Lançamento da Editora Sabiá na cobertura de Rubem Braga. Os três crônistas a seguir mencionados estão em pé, da esquerda pra direita: Paulo Mendes Campos, Rubem Braga e Fernando Sabino. Fecha o seleto grupo Carlinhos Oliveira. Sentados estão Vicícius de Moraes e Sérgio Porto (aka Stanislaw Ponte Preta) e no chão Chico Buarque de Holanda.
 
ÉRAMOS três condenados à crônica diária: Rubem no “Diário de Notícias”, Paulo (Mendes Campos) no “Diário Carioca” e eu no “O Jornal”. Não raro um caso ou uma ideia, surgidos na mesa do bar, servia de tema para mais de um de nós, às vezes para os três. Quando caiu um edifício no Bairro Peixoto, por exemplo, três crônicas foram por coincidência publicadas no dia seguinte, intituladas respectivamente: “Mas não cai?”, “Vai Cair” e “Caiu”.

Até que um dia, numa hora de aperto, Rubem perdeu a cerimônia:

- Será que você teria aí uma crônica pequenininha para me emprestar?

Procurei nos meus guardados e encontrei uma que talvez servisse: sobre um menino que me pediu um cruzeiro para tomar uma sopa, foi seguido por mim até uma miserável casa de pasto na Lapa: a sopa existia mesmo, e por aquele preço. Chamava-se “O Preço da Sopa”. Rubem deu uma melhorada na história, trocou “casa de pasto” por “restaurante”, elevou o preço para cinco cruzeiros, pôs o título mais simples de “A Sopa”.
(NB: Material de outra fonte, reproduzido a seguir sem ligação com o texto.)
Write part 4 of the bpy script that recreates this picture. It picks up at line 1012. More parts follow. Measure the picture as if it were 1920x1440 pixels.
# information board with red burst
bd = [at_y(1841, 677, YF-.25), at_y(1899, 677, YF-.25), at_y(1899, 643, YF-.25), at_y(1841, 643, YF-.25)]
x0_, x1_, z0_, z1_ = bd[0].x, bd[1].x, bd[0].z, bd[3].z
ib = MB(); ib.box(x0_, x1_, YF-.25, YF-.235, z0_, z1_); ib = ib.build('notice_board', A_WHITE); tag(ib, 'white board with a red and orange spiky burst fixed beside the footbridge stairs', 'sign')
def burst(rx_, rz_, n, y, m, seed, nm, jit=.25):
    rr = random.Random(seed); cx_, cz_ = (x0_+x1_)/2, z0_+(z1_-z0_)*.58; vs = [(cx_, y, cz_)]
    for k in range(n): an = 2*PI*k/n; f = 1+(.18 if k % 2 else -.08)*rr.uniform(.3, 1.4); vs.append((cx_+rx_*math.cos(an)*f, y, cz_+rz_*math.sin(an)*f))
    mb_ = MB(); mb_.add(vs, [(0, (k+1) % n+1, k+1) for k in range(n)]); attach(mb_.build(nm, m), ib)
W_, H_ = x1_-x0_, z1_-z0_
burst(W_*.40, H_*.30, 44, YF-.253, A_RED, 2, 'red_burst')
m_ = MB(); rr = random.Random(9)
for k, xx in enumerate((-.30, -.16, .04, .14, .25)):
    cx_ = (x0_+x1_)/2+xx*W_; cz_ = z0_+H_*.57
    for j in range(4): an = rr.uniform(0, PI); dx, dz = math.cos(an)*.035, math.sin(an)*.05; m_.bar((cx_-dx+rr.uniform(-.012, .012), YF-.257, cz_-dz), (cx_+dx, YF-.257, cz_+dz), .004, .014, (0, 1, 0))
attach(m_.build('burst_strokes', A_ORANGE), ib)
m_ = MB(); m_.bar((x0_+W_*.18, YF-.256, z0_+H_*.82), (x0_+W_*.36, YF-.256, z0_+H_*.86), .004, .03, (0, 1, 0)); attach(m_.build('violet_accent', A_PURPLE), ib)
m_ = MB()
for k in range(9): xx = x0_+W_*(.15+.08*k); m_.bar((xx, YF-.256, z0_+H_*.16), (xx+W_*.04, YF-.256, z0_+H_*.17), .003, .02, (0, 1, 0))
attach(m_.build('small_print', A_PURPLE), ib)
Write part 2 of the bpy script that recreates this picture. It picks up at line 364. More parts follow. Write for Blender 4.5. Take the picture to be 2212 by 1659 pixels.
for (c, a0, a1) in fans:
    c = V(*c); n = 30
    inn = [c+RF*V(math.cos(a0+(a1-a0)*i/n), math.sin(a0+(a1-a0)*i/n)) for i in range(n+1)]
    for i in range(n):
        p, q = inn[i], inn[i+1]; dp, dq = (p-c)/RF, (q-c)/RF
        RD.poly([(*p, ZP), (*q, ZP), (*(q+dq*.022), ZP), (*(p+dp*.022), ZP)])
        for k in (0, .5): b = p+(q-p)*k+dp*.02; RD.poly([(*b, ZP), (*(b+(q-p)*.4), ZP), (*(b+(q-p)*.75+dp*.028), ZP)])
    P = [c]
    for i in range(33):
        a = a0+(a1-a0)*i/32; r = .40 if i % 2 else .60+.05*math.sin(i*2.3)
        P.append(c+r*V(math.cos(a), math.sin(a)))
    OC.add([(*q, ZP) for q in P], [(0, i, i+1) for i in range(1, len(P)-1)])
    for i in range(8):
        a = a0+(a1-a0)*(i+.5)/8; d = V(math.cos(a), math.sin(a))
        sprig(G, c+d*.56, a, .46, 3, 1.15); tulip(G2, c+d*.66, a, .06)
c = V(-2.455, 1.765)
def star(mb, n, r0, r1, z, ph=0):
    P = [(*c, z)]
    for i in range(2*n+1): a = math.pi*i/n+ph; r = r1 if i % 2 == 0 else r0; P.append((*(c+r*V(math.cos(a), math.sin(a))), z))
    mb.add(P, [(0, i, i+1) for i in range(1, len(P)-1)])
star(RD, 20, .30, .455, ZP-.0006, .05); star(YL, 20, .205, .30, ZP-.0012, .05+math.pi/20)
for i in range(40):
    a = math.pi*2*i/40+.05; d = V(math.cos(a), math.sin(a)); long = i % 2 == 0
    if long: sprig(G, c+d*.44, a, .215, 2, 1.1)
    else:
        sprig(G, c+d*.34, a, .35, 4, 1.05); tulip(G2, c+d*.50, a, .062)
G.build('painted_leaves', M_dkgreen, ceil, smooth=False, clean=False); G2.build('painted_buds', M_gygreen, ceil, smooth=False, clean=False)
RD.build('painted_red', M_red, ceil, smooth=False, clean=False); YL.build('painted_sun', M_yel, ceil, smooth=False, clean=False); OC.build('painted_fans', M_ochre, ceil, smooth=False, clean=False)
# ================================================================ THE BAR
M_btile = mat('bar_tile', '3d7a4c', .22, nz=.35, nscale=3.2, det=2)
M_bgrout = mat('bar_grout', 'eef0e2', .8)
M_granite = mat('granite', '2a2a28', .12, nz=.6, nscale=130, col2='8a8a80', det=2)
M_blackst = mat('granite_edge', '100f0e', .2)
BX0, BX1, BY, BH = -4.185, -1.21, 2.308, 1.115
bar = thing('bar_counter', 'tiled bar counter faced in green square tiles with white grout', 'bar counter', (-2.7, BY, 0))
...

Tempos mais tarde chegou a minha vez – nada como se valer de um amigo nas horas difíceis:

- Uma crônica usada, de que você não precisa mais, qualquer uma serve.

- Vou ver o que posso fazer – prometeu ele.

Acabou me dando de volta a da sopa.

- Logo esta? – Protestei.

- As outras estão muito gastas.

Sou pobre mas não sou soberbo. Ajeitei a crônica como pude, toquei-lhe uns remendos, atualizei o preço para dez cruzeiros e liquidei de um vez com ela, sob o título: “Esta Sopa Vai Acabar”.
     
Fernando Sabino 
Crônica "O Estranho Ofício de Escrever"
Livro "A Falta Que Ela Me Faz", Editora Record, 1980.